WORLD
Nobel Peace Prize will inspire African women, activists
Baku, October 9 (AZERTAC). Two Liberian women being among the three joint winners of the 2011 Nobel Peace Prize is recognition of the vital contribution women play in conflict resolution and an inspiration to other women in Africa, women`s groups said on Friday.
President Ellen Johnson-Sirleaf of Liberia, Africa`s first freely elected female head of state, shared the $1.5 million prize with compatriot Leymah Gbowee, who campaigned against Liberia`s civil war, and Arab activist Tawakul Karman of Yemen.
“This award speaks volumes about the role of the women of Liberia in the peace process that ended the war,” said Blanthe Felmah, national project officer of the Women, Peace and Security Network-Africa (WIPSEN) whose executive director, Gbowee, is one of the winners.
“The phone has not stopped ringing at our office and there is jubilation and excitement everywhere because it is an award for all the women of Liberia and not only Leymah Gbowee or the President (Sirleaf),” she added on the phone from Monrovia.
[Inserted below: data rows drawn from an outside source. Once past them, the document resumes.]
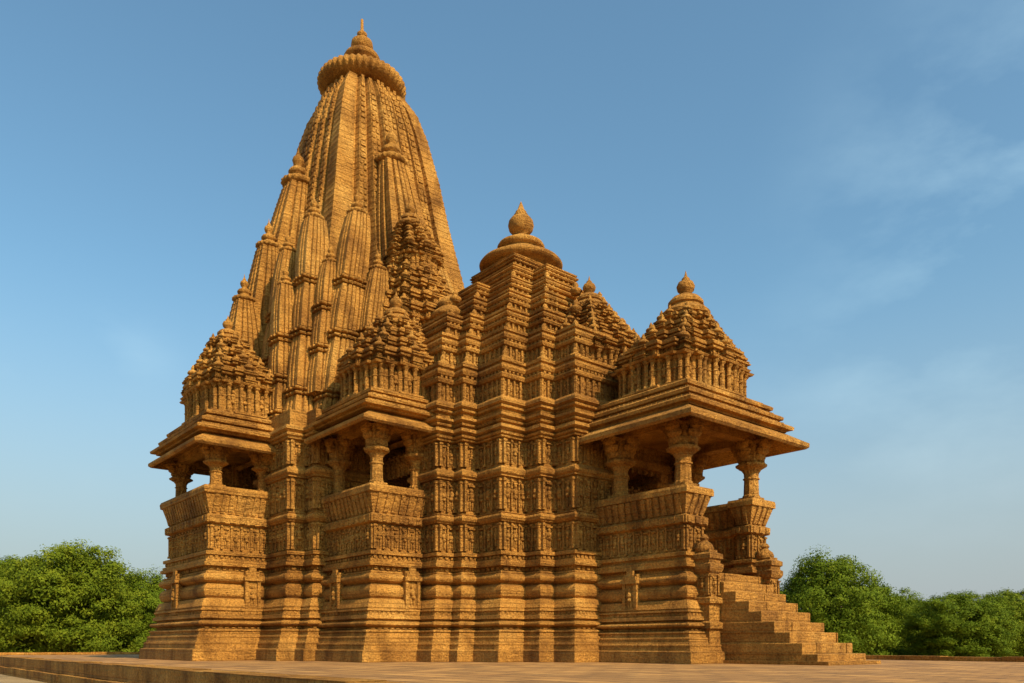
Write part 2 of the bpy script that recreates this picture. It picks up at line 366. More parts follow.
roof = build_multi('hall_roof', [(mb, M_plain, False), (dec, M_carved, False)], temple)
for bi, (qx, qy) in enumerate(quad):        # small bell finials where the piers step back
    for ti in range(1, len(TI)-1):
        t = float(np.interp(TI[ti]-.15, S_z, S_t)); t2 = float(np.interp(TI[ti]+.15, S_z, S_t)); hx, hy = qx-t, qy-t
        if min(hx, hy) < .5 or ti % 2 == 0 and bi == 2: continue
        for sx, sy in ((1, -1), (-1, -1), (1, 1)):
            r = .15; c = MB(); cx, cy = MC[0]+sx*(hx-.12), MC[1]+sy*(hy-.12); zz = TI[ti]-.03
            c.lathe(cx, cy, [(r*1.1, zz), (r*1.15, zz+.06), (r*1.5, zz+.10), (r*1.3, zz+.17), (r*.7, zz+.22), (r*.5, zz+.25), (r*.7, zz+.31), (.01, zz+.43)], 8)
            c.build('corner_finial', M_plain, roof, True)
def arc(r0, z0, r1, z1, n=5, p=.5):
    return [(r0+(r1-r0)*(i/n), z0+(z1-z0)*math.sin(i/n*math.pi/2)**(2*p)) for i in range(n+1)]
mb = MB()
mb.lathe(*MC, [(1.05, 14.2), (1.2, 14.60), (1.42, 14.66), (1.56, 14.74), (1.58, 14.82), (1.5, 14.92), (1.28, 15.04), (1.0, 15.2), (.74, 15.34), (.70, 15.40), (.84, 15.45), (.90, 15.53), (.84, 15.63), (.62, 15.74), (.4, 15.84), (.26, 15.96)], 48)
mb.build('roof_disc', M_plain, roof, True)
mb = MB()
mb.lathe(*MC, [(.25, 15.9), (.24, 16.02), (.34, 16.08), (.45, 16.2), (.49, 16.36), (.46, 16.52), (.36, 16.65), (.24, 16.72), (.27, 16.77), (.2, 16.83), (.21, 16.88), (.13, 16.98), (.08, 17.12), (.03, 17.25), (.0, 17.3)], 28)
mb.build('finial', M_plain, roof, True)

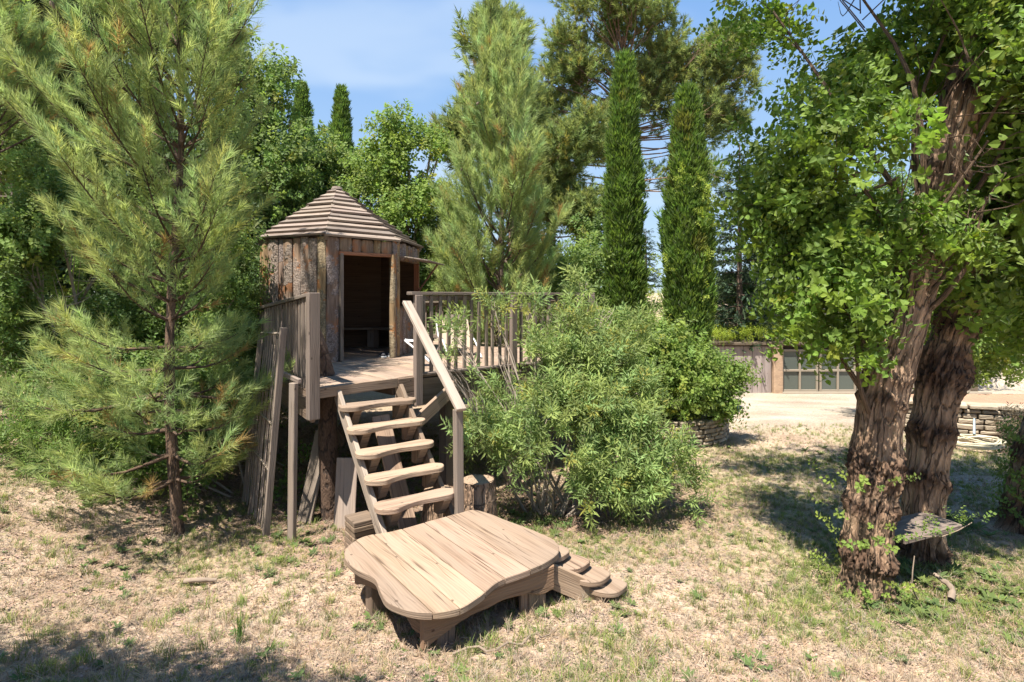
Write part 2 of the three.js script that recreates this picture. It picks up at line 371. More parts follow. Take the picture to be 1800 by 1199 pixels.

Gbowee`s initiative is credited by some for bringing an end to the country`s civil war in 2003. The movement started humbly in 2002 when Gbowee organised a group of women to sing and pray for an end to fighting in a fish market.
Liberia`s 14-year-long civil war led to the deaths of more than 300,000 people and drove hundreds of thousands to flee to other countries as refugees or stay in camps in the country.
However, activists in the country see Sirleaf`s and Gbowee`s achievement as going beyond the borders of Liberia.
“This (Nobel Prize) would encourage other women in Africa to forge for peace in their countries and it would boost women`s empowerment initiatives across the region,” said Lena Cummings, the coordinator of Women in Peacebuilding Network (WIPNET) that works on peace and conflict resolution issues in Liberia.
The announcement of the Nobel Peace Prize came while more than 30 West African women were being given training in mediation skills at a workshop run by the U.N. entity for women`s empowerment (UN Women) in Senegal.
“We find that it is very inspiring to other women engaged in peace work,” said Josephine Odera, the regional head of UN Women in West Africa.
She said the participants celebrated the award and honoured Sirleaf and Gbowee in song and dance at the workshop being held in the coastal resort of Saly, near Dakar.
“They (participants) are so inspired and they look forward to being recipients (of the Nobel Peace Prize) in future,” she told TrustLaw by phone.
Rights groups say women are often sidelined from peace negotiations in the various conflicts that have rocked the West African region and hope that the Nobel Peace Prize would highlight the necessity to integrate them in these processes.
“This award is just extraordinary,” said Salimata Porquet the head of the regional women`s peace and security network that co-organised the workshop with UN Women.